Mike Christie wrote:
> Jens Axboe wrote:
>> On Wed, Dec 20 2006, Kiyoshi Ueda wrote:
>>> Hi Jens,
>>>
>>> On Wed, 20 Dec 2006 19:49:17 +0100, Jens Axboe <[email protected]> wrote:
>>>>>> Big NACK on this - it's not only really ugly, it's also buggy to pass
>>>>>> interrupt flags as function arguments. As you also mention in the 0/1
>>>>>> mail, this also breaks CFQ.
>>>>>>
>>>>>> Why do you need in-interrupt request allocation?
>>>>>
>>>>> Because I'd like to use blk_get_request() in q->request_fn()
>>>>> which can be called from interrupt context like below:
>>>>> scsi_io_completion -> scsi_end_request -> scsi_next_command
>>>>> -> scsi_run_queue -> blk_run_queue -> q->request_fn
>>>>>
>>>>> Generally, device-mapper (dm) clones an original I/O and dispatches
>>>>> the clones to underlying destination devices.
>>>>> In the request-based dm patch, the clone creation and the dispatch
>>>>> are done in q->request_fn(). To create the clone, blk_get_request()
>>>>> is used to get a request from underlying destination device's queue.
>>>>> By doing that in q->request_fn(), dm can deal with struct request
>>>>> after bios are merged by __make_request().
>>>>>
>>>>> Do you think creating another function like blk_get_request_nowait()
>>>>> is acceptable?
>>>>> Or request should not be allocated in q->request_fn() anyway?
>>>> You should not be allocating requests from that path, for a number of
>>>> reasons.
>>> Could I hear the reasons for my further work if possible?
>>> Because of breaking current CFQ? And is there any reason?
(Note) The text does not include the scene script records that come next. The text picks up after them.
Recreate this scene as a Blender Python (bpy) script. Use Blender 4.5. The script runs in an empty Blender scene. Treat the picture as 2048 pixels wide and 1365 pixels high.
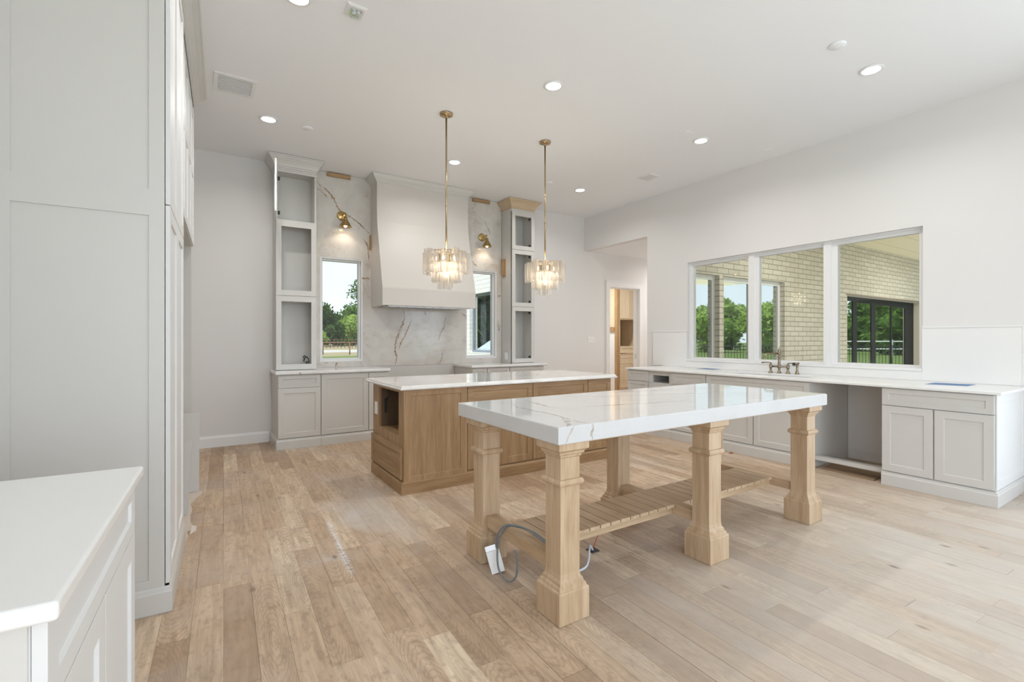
import bpy, bmesh, math, random
from mathutils import Matrix, Vector
R = math.radians
C = bpy.context.scene.collection
scene = bpy.context.scene
random.seed(7)

# ------------------------------------------------------------------ camera, world, light, exposure
cam_d = bpy.data.cameras.new('camera'); cam = bpy.data.objects.new('camera', cam_d); C.objects.link(cam)
cam.location = (0, 0, 1.338); cam.rotation_euler = (R(90), 0, -math.atan(616/960))
cam_d.sensor_width = 36; cam_d.lens = 36*960/2048; cam_d.shift_y = -3.5/2048
cam_d.clip_start = .05; cam_d.clip_end = 600
scene.camera = cam
scene.view_settings.view_transform = 'Standard'; scene.view_settings.look = 'None'
scene.view_settings.gamma = 1; scene.view_settings.use_curve_mapping = False
scene.view_settings.exposure = 0.07
cy = scene.cycles
cy.use_denoising = True
cy.max_bounces = 12; cy.diffuse_bounces = 8; cy.glossy_bounces = 4; cy.transmission_bounces = 4; cy.transparent_max_bounces = 14
cy.caustics_reflective = False; cy.caustics_refractive = False
cy.sample_clamp_indirect = 4.0

world = bpy.data.worlds.new('sky'); scene.world = world; world.use_nodes = True
wn = world.node_tree; wn.nodes.clear()
wo = wn.nodes.new('ShaderNodeOutputWorld'); wb = wn.nodes.new('ShaderNodeBackground')
wt = wn.nodes.new('ShaderNodeTexCoord'); wsx = wn.nodes.new('ShaderNodeSeparateXYZ'); wr = wn.nodes.new('ShaderNodeValToRGB')
wn.links.new(wt.outputs['Generated'], wsx.inputs[0]); wn.links.new(wsx.outputs['Z'], wr.inputs[0])
wr.color_ramp.elements[0].position = 0.0; wr.color_ramp.elements[0].color = (.86, .92, 1.0, 1)
wr.color_ramp.elements[1].position = 0.75; wr.color_ramp.elements[1].color = (.50, .68, 1.0, 1)
wn.links.new(wr.outputs[0], wb.inputs[0]); wb.inputs[1].default_value = 1.25
wn.links.new(wb.outputs[0], wo.inputs[0])

def lamp(name, kind, loc, energy, color=(1, 1, 1), rot=(0, 0, 0), size=None, size_y=None, parent=None, radius=None, spread=None):
    d = bpy.data.lights.new(name, kind); d.energy = energy; d.color = color
    if kind == 'AREA':
        d.shape = 'RECTANGLE' if size_y else 'DISK'; d.size = size
        if size_y: d.size_y = size_y
        if spread: d.spread = spread
    elif radius is not None and kind != 'SUN': d.shadow_soft_size = radius
    o = bpy.data.objects.new(name, d); C.objects.link(o); o.location = loc; o.rotation_euler = rot
    if parent: o.parent = parent
    return o
sun = lamp('sun', 'SUN', (0, -20, 30), 6.0, (1, .95, .86), (R(17), R(-26), 0)); sun.data.angle = R(2)
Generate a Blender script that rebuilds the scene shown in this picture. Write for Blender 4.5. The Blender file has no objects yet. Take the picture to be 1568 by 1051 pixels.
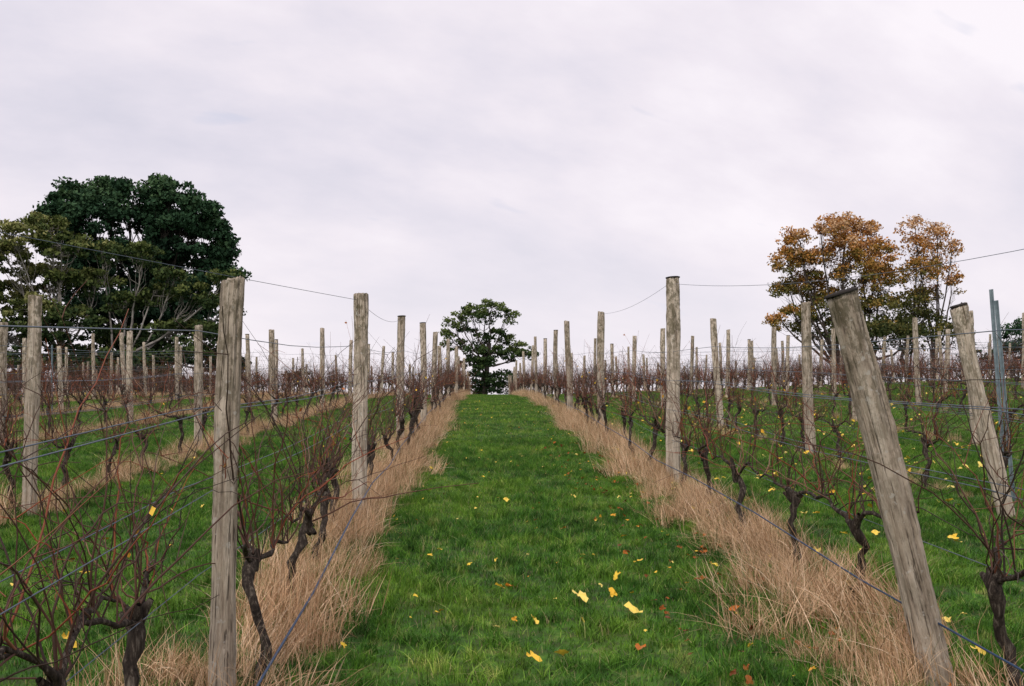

>> Mainly I just don't like the design, there are better ways to achieve
>> what you need. The block layer has certain assumptions on the context
>> from which rq allocation happens, and this breaks it. As I also
>> mentioned, you cannot pass flags around as arguments. So the patch is
>> even broken as-is.
>>
>
>
> I was thinking that since this was going to be hooked into dm which has
> the make_request hook in code, could we just allocate the cloned request
> when from dm's make_request callout. The dm queue would call
> __make_request, and if it detected that the bio started a new request it
> would just allocate a second request which would be used as a clone or
> maybe the block layer could allocate the clone request for us. On the
> request_fn callout side, DM could then setup the cloned rq based on the
> original fields and pass it down to the dm-multipath request_fn. The
> dm-mutlipath request_fn then just decides which path to use based on the
> path-selector modules and then we send it off.
>
Or the block layer code could set up the clone too. elv_next_request
could prep a clone based on the orignal request for the driver then dm
would not have to worry about that part.